Robert P. Geraci is Associate Professor of History at the University of Virginia. He is coeditor, with Michael Khodarkovsky, of the book Of Religion and Empire: Missions, Conversion, and Tolerance in Tsarist Russia, also from Cornell.
Geraci's fascinating book uses a variety of well-documented
analyses and examples to examine the ambiguities of nationality and
assimilation in the late imperial period. He weaves material from
local archives, contemporary periodicals, ethnographic texts, and
memoirs to present a multilayered analysis of ethnic life in the
Kazan region.... This thought-provoking and extremely well-written
book should be on the reading list of anyone interested in the
ambiguities created when nationality, identity, and the goals of
empire intersect. Geraci raises a number of questions about
Russianness and convincingly shows how assimilation was difficult
to achieve and define.
*Slavic and East European Journal*
What does it mean to be Russian?... How do these identities arise
and develop, how do they affect the identities of neighboring
national groups' These are the central question considered by
Robert Geraci's brilliant study of the Tatar-Russian city of Kazan
in the nineteenth century.... A short review cannot do justice to
the richness and breadth of this book.... More important than the
breadth of sources, however, is the nuanced and intelligent use of
these documents. The book truly integrates the sources into a
compelling and engrossing narrative, spiked with illuminating
analytical insights. Perhaps best of all, Geraci is a gifted writer
whose precision and elegance of expression is exemplary.
*H-Russia, H-Net Reviews*
Geraci's splendid book brings the story into the era of modern
Russian nationalism, the dilemmas of modern empire, and the Islamic
response to the pressures of European modernity.... Rich in detail
and nuance, Geraci's book tells one much about Russian assumptions
about themselves, the Muslim other, and empire.... This excellent
book is... free of jargon and easy to read. It fills a big gap in
the history both of Russia's empire and of European empire in
general.
*Slavic Review*
In a climate of Islamic religious revival combined with growing
racial intolerance among the dominant, Christian nationality, how
does a European government integrate its Muslim minorities.

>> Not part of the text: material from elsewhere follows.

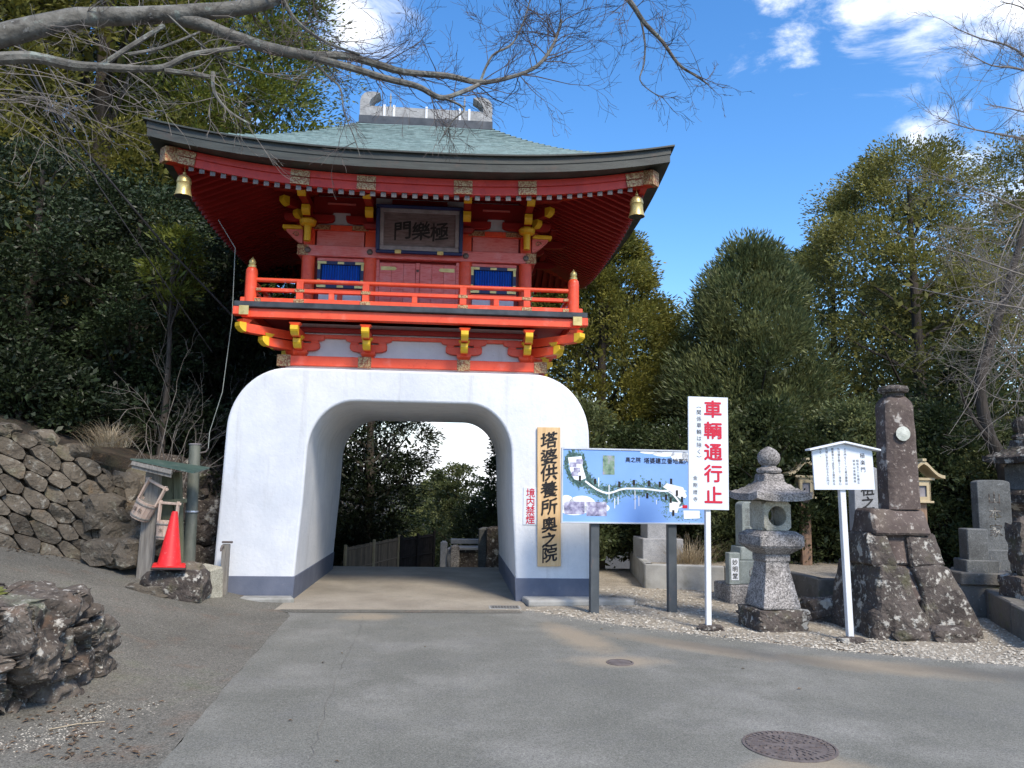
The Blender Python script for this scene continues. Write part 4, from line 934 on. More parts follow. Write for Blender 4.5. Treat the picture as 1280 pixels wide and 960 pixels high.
rock('foot_stone', 'small grey stone holding the foot of the roofed notice board', (nb.x+.0, nb.y-.05, .012), (.16, .10, .045), 5, 'stone_dark', 3, cat='stone')

# ------------------------------------------------------------------ stone lantern beside the road
def sqroof(c, w, z0, z1, wt, lift_=.05, n=12, th=.07):
    """square lantern roof with hollow slopes and raised corners"""
    mb = MB(); rows_t, rows_b = [], []
    for i in range(n+1):
        rt, rb = [], []
        for j in range(n+1):
            x, y = -1+2*j/n, -1+2*i/n; m = max(abs(x), abs(y)); k = min(1, max(0, (m-wt/w)/(1-wt/w)))
            z = z1-(z1-z0-th)*(k**.72)+lift_*(abs(x*y))**3
            rt.append((c[0]+x*w/2, c[1]+y*w/2, z)); rb.append((c[0]+x*w/2*.985, c[1]+y*w/2*.985, z0+lift_*(abs(x*y))**3+.03*(1-m)))
        rows_t.append(rt); rows_b.append(rb)
    grid(mb, rows_t); o = len(mb.v); grid(mb, [r[::-1] for r in rows_b])
    ring_ = [(0, j) for j in range(n)]+[(i, n) for i in range(n)]+[(n, j) for j in range(n, 0, -1)]+[(i, 0) for i in range(n, 0, -1)]
    for a_ in range(len(ring_)):
        (i, j), (i2, j2) = ring_[a_], ring_[(a_+1) % len(ring_)]
        mb.f.append((i*(n+1)+j, o+i*(n+1)+(n-j), o+i2*(n+1)+(n-j2), i2*(n+1)+j2))
    return mb
def holed(mb, w, h, r, y0, y1, M, n=24):
    """square plate with a round window, local x/z centred"""
    def sqp(a):
        c_, s_ = math.cos(a), math.sin(a); k_ = 1/max(abs(c_)/(w/2), abs(s_)/(h/2)); return (c_*k_, s_*k_)
    o = len(mb.v)
    for i in range(n):
        a = 2*math.pi*(i+.5)/n; s_ = sqp(a)
        for (p, y) in (((r*math.cos(a), r*math.sin(a)), y0), (s_, y0), ((r*math.cos(a), r*math.sin(a)), y1), (s_, y1)): mb.v.append(tuple(M @ Vector((p[0], y, p[1]))))
    for i in range(n):
        a, b = o+4*i, o+4*((i+1) % n)
        mb.f += [(a, a+1, b+1, b), (a+3, a+2, b+2, b+3), (a+2, a, b, b+2), (a+1, a+3, b+3, b+1)]
    return mb
lx, ly = 4.05, 9.55
def stone_lantern(lx, ly, label, m, m2, sc=1.0, rz=R(6), z=0.0):
    L = thing('stone_lantern', label, 'lantern', (lx, ly, z), rz=rz); L.scale = (sc, sc, sc)
    def loc(mb, *a, **k): return mb.build(*a, local=True, **k)
    loc(rockmesh((0, 0, .10), (.40, .37, .19), 9, 4, amp=.10, boxy=.92), 'base_stone', 'stone_dark', L, smooth=True)
    loc(MB().lathe([(.36*q, .27+t*.68) for (t, q) in ((0, 1.0), (.04, 1.02), (.2, .93), (.45, .80), (.7, .68), (.86, .63), (.87, .69), (1, .69))], (0, 0, 0), 4, R(45)), 'shaft', m, L, bevel=.02, seg=2)
    loc(MB().frustum((0, 0), .36, .36, .60, .60, .952, 1.05), 'middle_platform', m, L, bevel=.012)
    loc(MB().boxb(-.31, .31, -.31, .31, 1.052, 1.20).frustum((0, 0), .60, .60, .46, .46, 1.20, 1.25), 'middle_platform', m, L, bevel=.015)
    fb = MB()
    for k in (0, 2): holed(fb, .385, .38, .128, -.1925, -.1325, Mloc((0, 0, 1.442), R(90)*k))
    for s_ in (-1, 1): fb.boxb(s_*.163-.03, s_*.163+.03, -.132, .132, 1.252, 1.632)
    loc(fb, 'fire_box', m2, L, bevel=.006)
    loc(sqroof((0, 0), .78, 1.635, 1.91, .30, .04, 12, .09), 'roof', m, L, smooth=True)
    loc(MB().frustum((0, 0), .30, .30, .27, .27, 1.88, 1.99), 'neck', m, L, bevel=.015)
    loc(MB().lathe([(.09, 1.985), (.15, 2.0), (.165, 2.03), (.15, 2.06), (.10, 2.075), (.09, 2.095), (.13, 2.13), (.15, 2.19), (.14, 2.25), (.10, 2.30), (.045, 2.335), (.01, 2.35)], (0, 0, 0), 22), 'finial', m, L, smooth=True)
    return L
stone_lantern(lx, ly, 'speckled grey stone lantern with a round window beside the road', 'granite', 'granite_yel', .955)

# ------------------------------------------------------------------ raised bed with concrete kerb
KB = [(4.02-.35, 15.6), (3.33, 13.05), (4.6, 12.75), (5.55, 12.55), (5.62, 11.55), (7.4, 11.25)]
kerb = thing('bed_kerb', 'stained concrete kerb round the raised gravel bed behind the signs', 'kerb', (KB[1][0], KB[1][1], 0))
for i in range(len(KB)-1):
    p, q = Vector((*KB[i], 0)), Vector((*KB[i+1], 0)); d = (q-p); L_ = d.length; an = math.atan2(d.y, d.x)
    MB().boxb(.0 if i else 0, L_, 0, .15, -.05, .40 if i < 3 else .36, Mloc(p, an)).build('kerb_block', 'concrete' if i < 2 else 'concrete_dark', kerb, bevel=.015)
b = MB(); b.add([(KB[0][0]+.1, 18, .34), (KB[0][0]+.1, KB[0][1], .34), (KB[1][0]+.12, KB[1][1]+.1, .34), (KB[3][0], KB[3][1]+.1, .34), (KB[4][0]+.1, KB[4][1]+.1, .32), (KB[5][0], KB[5][1]+.1, .32), (14, 12, .32), (14, 18, .34)], [tuple(range(8))])
struct(b.build('planting_bed', 'gravel'), 'gravel filling of the raised bed')
# low rough concrete step at the right foot of the arch
tag(MB().prism([(1.10, 11.52), (1.16, 11.10), (2.0, 11.16), (2.7, 11.20), (2.75, 11.34), (2.2, 11.52)], -.02, .085, 'xy').build('concrete_step', 'concrete', bevel=.03, seg=2, origin=(1.8, 11.3, 0)), 'low worn concrete step at the right foot of the arch', 'step')
tag(MB().prism([(-3.45, 11.5), (-3.3, 11.25), (-2.7, 11.22), (-2.12, 11.30), (-2.2, 11.52)], -.02, .07, 'xy').build('concrete_step', 'concrete', bevel=.02, origin=(-2.8, 11.3, 0)), 'thin worn concrete apron at the left foot of the arch', 'step')

def steleshape(mb, w, d, z0, z1, M, round_=.06, n=6):
    pts = [(-w/2, z0), (w/2, z0)]+[(w/2*math.cos(R(90*i/n))**.6 if i < n else 0, z1-round_+round_*math.sin(R(90*i/n))) for i in range(n+1)]
    left = [(-p[0], p[1]) for p in pts[2:-1]][::-1]
    return mb.prism(pts+left, -d/2, d/2, 'xz', M)
# green-grey memorial stone behind the lantern
g = Vector((4.62, 11.75, 0)); S = thing('memorial_stone', 'slim grey-green memorial stone on stepped base behind the stone lantern', 'memorial stone', g)
Mg = Mloc(g, R(5))
MB().boxb(-.44, .44, -.30, .30, -.03, .27, Mg).build('base', 'granite', S, bevel=.02)
MB().boxb(-.25, .25, -.22, .22, .272, .62, Mg).build('block', 'granite_green', S, bevel=.012)
MB().frustum((0, 0), .44, .38, .40, .34, .622, .82, Mg).build('block', 'granite_green', S, bevel=.012)
steleshape(MB(), .29, .24, .822, 1.50, Mg, .07).build('stele', 'granite_green', S, bevel=.008)
for x in (-.345, .345):
    t_ = MB().boxb(x-.09, x+.09, -.26, -.12, .272, .74, Mg).build('side_tablet', 'granite_green', S, bevel=.01)
    MB().boxb(x-.06, x+.06, -.264, -.261, .34, .66, Mg).build('name_plate', 'white_paint', t_)
    letters(MB(), '妙明堂' if x < 0 else '妙法', (x, .60), .09, Mg @ Matrix.Translation((0, -.266, 0)), step=.1, bold=.01).build('lettering', 'ink', t_)
MB().tube([Mg @ Vector((.09*math.cos(a), -.224, .44+.09*math.sin(a))) for a in np.linspace(0, 6.283, 20)], .008, 5).build('crest', 'granite', S)
l = MB(); letters(l, '天龍法院', (.07, 1.40), .12, Mg @ Matrix.Translation((0, -.122, 0)), step=.14); letters(l, '徳光道順居士', (-.06, 1.36), .085, Mg @ Matrix.Translation((0, -.122, 0)), step=.095)
l.build('lettering', 'stone_grave', S)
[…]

Citizens of France, Germany, and other contemporary Western states
who are grappling with this question today will not be heartened by
Window on the East,... Robert Geraci's thoughtful account of the
Romanov autocracy's unsuccessful efforts to integrate its eastern
ethnicities a century ago.... Geraci is not the only scholar to
have written about these tsarist efforts to win the hearts and
minds of Kazan's minorities, but his book extends far beyond
educational policy by also examining the ways in which Russians
perceived the region's nationalities through the lenses of
'Orientology' and ethnography.
*Journal of Modern History*
The scholarship is sound and the work is rich with valuable
insights.
*Choice*
Under the last three tsars, most educated Russians agreed that the
assimilation of the empire's eastern 'aliens' (inorodsty) was
either desirable, necessary, inevitable, or some combination of the
three, but agreeing on particulars was more difficult.... Robert
Geraci's fascinating book deftly exposes the complexity of this
situation by examining the discussion on Russianness and
assimilation that unfolded within the academic, missionary, and
pedagogical circles of the Kazan region in the years between the
1860s and 1917.... His book is sophisticated, nuanced, and richly
researched, and it should become a fundamental study of Russian
nationality in the late Imperial era.